Wakil Ketua Majelis Syuro Partai Keadilan Sejahtera (PKS) itu mengatakan, sesusai Pasal 1 ayat 3 UUD 1945 Indonesia adalah negara hukum yang menghormati hak asasi manusia (HAM). Termasuk hak berserikat, dan berkumpul yang dikuatkan dengan Pasal 28E ayat 3 dan 28D ayat 1 UUD 1945.
Seharusnya, menurut Hidayat, kehadiran Perppu itu diukur dengan pasal-pasal tentang negara hukum dan HAM.
“Bila dibaca dengan beberapa pasal yang baru menurut saya memang banyak hal yang layak dikritisi," kata Hidayat, Kamis (13/7).
Perppu baru itu dikhawatirkan menghilangkan prinsip mekanisme peradilan sebagaimana sudah diatur UU 17/2013. Dalam Perppu itu, tidak ada proses sesuai mekanisme hukum jika satu ormas atau siapa pun yang dinyatakan pemerintah melanggar karena melawan atau mengembangkan ideologi bertentangan dengan Pancasila.

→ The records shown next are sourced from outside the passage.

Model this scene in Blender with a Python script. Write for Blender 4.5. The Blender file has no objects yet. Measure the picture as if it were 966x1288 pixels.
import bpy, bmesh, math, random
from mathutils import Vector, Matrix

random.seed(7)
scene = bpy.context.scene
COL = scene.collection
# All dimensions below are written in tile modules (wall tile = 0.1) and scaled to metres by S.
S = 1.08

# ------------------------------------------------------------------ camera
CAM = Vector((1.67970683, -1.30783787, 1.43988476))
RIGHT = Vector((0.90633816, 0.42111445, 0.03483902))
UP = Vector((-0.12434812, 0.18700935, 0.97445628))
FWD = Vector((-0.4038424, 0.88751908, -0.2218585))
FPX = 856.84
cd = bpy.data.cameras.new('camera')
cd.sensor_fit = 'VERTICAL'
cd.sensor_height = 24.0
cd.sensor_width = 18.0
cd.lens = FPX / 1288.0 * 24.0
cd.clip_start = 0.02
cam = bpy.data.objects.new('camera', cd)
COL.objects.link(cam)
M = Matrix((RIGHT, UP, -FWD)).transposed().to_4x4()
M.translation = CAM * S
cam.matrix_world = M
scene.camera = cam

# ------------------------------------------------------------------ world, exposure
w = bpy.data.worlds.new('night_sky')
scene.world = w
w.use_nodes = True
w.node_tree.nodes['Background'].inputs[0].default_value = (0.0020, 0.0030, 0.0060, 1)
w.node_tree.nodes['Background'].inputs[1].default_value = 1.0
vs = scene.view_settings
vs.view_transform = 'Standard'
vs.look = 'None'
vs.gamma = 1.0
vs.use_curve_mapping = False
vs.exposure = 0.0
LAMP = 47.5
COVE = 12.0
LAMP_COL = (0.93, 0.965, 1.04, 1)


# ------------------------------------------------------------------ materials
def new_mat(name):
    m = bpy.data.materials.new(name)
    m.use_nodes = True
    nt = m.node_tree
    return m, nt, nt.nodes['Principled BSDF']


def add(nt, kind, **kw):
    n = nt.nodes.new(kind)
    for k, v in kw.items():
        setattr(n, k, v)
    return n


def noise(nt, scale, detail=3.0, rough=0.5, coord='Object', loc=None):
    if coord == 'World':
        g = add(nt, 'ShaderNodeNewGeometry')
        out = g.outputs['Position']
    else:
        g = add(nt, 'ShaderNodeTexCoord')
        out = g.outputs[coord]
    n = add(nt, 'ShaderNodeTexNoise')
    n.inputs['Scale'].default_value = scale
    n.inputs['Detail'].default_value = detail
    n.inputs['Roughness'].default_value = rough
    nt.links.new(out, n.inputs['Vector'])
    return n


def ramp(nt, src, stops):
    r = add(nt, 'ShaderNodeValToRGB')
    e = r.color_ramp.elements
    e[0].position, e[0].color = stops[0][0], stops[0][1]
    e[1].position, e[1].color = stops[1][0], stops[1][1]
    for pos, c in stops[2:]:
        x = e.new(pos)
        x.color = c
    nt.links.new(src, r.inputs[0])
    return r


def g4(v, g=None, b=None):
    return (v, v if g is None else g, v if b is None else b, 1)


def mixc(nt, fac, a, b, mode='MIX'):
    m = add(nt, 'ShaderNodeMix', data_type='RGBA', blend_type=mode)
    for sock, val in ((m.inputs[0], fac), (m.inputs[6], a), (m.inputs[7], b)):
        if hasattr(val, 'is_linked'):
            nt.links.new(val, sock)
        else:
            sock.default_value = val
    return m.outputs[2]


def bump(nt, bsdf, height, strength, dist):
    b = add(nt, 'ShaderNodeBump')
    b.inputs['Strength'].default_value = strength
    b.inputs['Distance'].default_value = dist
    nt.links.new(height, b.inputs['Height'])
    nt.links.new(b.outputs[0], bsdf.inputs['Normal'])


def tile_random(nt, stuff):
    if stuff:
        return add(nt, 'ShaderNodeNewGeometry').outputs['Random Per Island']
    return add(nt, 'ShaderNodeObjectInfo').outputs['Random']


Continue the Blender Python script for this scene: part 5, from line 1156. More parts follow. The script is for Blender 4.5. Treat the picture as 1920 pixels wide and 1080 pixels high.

Tapi, kata dia, pemerintah langsung melakukan tindakan hukum yaitu dimulai dari memberikan peringatan 1-7 hari. Kemudian Kementerian Dalam Negeri (Kemendagri) maupun Kementerian Hukum dan Hak Asasi Manusia (Kemenkumham) melakukan pemberhentian kegiatan. Setelah itu mencabut status terdaftar dan hukumnya.
"Pasal 82 menyebutkan bahwa itu adalah pembubaran. Ini satu hal yang mengandung begitu banyak pasal karet dan begitu banyak hal yang tidak sesuai prinsip negara hukum dan juga prinsip tentang HAM," katanya.
Menurut Hidayat, justru pemerintah harusnya menguatkan komitmennya dalam penegakan hukum dan menghormati HAM. Harusnya pemerintah tempuh saja apa yang sudah diatur UU 17/2013.